● **Aim of the task**
Copy out exactly the lines from the line containing "SZ1+.006, .565, M['rail'])" to the end of the listing.

● **Data segment**
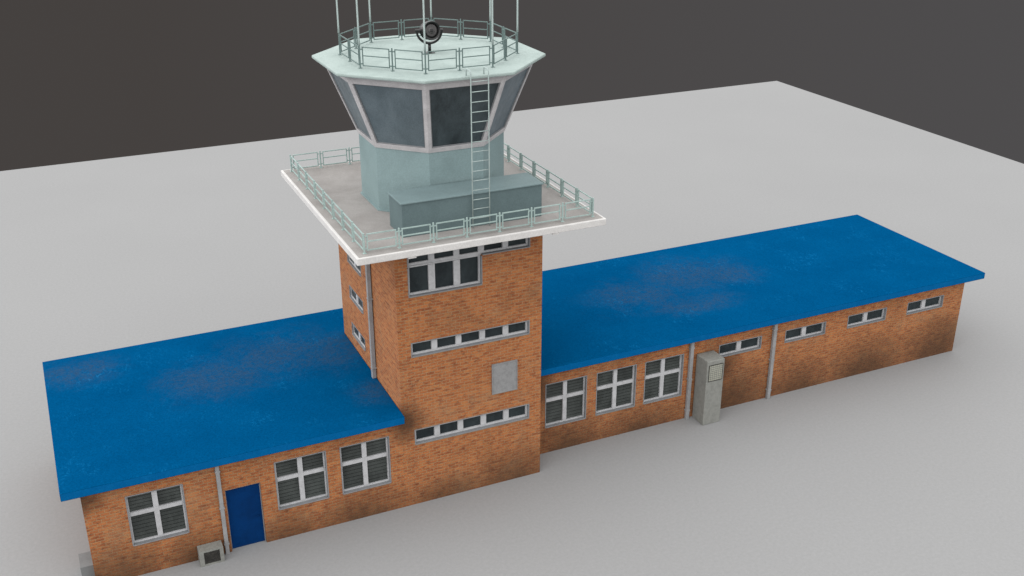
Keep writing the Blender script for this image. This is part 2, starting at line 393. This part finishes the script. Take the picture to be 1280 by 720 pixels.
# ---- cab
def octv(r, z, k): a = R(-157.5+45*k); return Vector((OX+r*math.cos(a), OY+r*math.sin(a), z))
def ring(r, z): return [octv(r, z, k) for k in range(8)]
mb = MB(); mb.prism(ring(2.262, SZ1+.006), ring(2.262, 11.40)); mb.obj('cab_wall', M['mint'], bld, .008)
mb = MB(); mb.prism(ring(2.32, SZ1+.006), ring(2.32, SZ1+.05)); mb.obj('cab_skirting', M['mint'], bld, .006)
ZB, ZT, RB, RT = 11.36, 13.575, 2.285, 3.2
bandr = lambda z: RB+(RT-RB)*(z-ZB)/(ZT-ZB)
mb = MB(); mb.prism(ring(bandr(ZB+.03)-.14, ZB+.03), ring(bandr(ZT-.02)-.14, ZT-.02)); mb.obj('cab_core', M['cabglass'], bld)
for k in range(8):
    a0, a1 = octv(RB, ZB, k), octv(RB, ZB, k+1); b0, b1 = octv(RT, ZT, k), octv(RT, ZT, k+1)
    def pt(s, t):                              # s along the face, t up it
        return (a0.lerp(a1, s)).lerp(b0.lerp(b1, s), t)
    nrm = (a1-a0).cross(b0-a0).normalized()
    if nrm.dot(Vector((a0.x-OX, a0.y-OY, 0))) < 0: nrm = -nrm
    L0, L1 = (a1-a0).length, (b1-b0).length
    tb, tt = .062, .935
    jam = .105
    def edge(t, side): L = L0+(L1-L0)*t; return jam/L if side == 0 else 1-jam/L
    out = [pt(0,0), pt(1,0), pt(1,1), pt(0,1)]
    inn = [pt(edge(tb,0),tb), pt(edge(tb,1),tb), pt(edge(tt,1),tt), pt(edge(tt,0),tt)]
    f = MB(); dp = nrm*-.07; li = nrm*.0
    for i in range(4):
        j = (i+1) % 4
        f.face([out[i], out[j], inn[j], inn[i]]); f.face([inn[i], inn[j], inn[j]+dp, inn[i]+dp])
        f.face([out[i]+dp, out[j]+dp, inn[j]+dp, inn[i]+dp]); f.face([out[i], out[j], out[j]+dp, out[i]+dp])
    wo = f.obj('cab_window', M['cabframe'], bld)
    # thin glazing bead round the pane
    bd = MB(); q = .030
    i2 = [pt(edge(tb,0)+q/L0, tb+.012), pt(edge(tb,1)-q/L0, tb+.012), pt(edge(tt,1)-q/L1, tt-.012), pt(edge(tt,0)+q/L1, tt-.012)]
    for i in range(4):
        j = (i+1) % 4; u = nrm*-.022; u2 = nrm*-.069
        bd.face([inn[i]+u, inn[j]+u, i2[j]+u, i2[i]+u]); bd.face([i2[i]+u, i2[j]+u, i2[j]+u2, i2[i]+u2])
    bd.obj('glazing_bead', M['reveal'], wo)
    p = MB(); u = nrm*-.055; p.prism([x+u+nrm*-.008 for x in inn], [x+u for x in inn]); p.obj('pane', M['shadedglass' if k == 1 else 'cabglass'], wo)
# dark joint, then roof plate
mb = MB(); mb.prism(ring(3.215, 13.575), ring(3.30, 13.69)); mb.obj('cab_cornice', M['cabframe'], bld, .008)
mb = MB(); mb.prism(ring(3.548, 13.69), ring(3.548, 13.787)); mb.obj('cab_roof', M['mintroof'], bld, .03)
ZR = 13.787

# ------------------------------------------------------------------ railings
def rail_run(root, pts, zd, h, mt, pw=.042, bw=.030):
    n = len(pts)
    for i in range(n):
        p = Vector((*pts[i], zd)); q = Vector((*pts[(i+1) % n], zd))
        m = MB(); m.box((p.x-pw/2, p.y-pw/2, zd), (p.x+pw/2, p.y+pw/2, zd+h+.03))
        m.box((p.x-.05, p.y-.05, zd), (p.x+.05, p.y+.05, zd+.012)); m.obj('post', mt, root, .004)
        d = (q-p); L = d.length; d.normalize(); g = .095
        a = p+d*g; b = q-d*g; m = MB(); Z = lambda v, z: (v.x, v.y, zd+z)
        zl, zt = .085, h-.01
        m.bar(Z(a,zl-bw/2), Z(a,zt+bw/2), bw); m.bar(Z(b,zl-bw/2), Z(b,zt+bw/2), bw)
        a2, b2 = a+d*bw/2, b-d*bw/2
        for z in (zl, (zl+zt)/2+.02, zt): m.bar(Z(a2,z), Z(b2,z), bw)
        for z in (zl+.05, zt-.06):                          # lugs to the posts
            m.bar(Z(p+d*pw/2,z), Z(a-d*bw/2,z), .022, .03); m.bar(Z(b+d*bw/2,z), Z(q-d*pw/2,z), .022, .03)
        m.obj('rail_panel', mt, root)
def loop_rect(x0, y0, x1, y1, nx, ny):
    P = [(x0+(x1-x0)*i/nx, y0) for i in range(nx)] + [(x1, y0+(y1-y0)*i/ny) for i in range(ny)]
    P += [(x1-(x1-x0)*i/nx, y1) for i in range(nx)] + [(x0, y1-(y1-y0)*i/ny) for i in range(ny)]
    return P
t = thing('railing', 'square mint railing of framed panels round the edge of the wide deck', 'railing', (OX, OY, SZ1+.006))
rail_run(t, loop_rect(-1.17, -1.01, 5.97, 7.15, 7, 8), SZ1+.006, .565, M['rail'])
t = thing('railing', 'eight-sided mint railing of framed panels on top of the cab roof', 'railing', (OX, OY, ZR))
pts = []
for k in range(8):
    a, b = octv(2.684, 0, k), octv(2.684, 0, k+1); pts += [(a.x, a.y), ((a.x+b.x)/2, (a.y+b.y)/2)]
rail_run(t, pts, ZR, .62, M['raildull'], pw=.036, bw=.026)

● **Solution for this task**
rail_run(t, loop_rect(-1.17, -1.01, 5.97, 7.15, 7, 8), SZ1+.006, .565, M['rail'])
t = thing('railing', 'eight-sided mint railing of framed panels on top of the cab roof', 'railing', (OX, OY, ZR))
pts = []
for k in range(8):
    a, b = octv(2.684, 0, k), octv(2.684, 0, k+1); pts += [(a.x, a.y), ((a.x+b.x)/2, (a.y+b.y)/2)]
rail_run(t, pts, ZR, .62, M['raildull'], pw=.036, bw=.026)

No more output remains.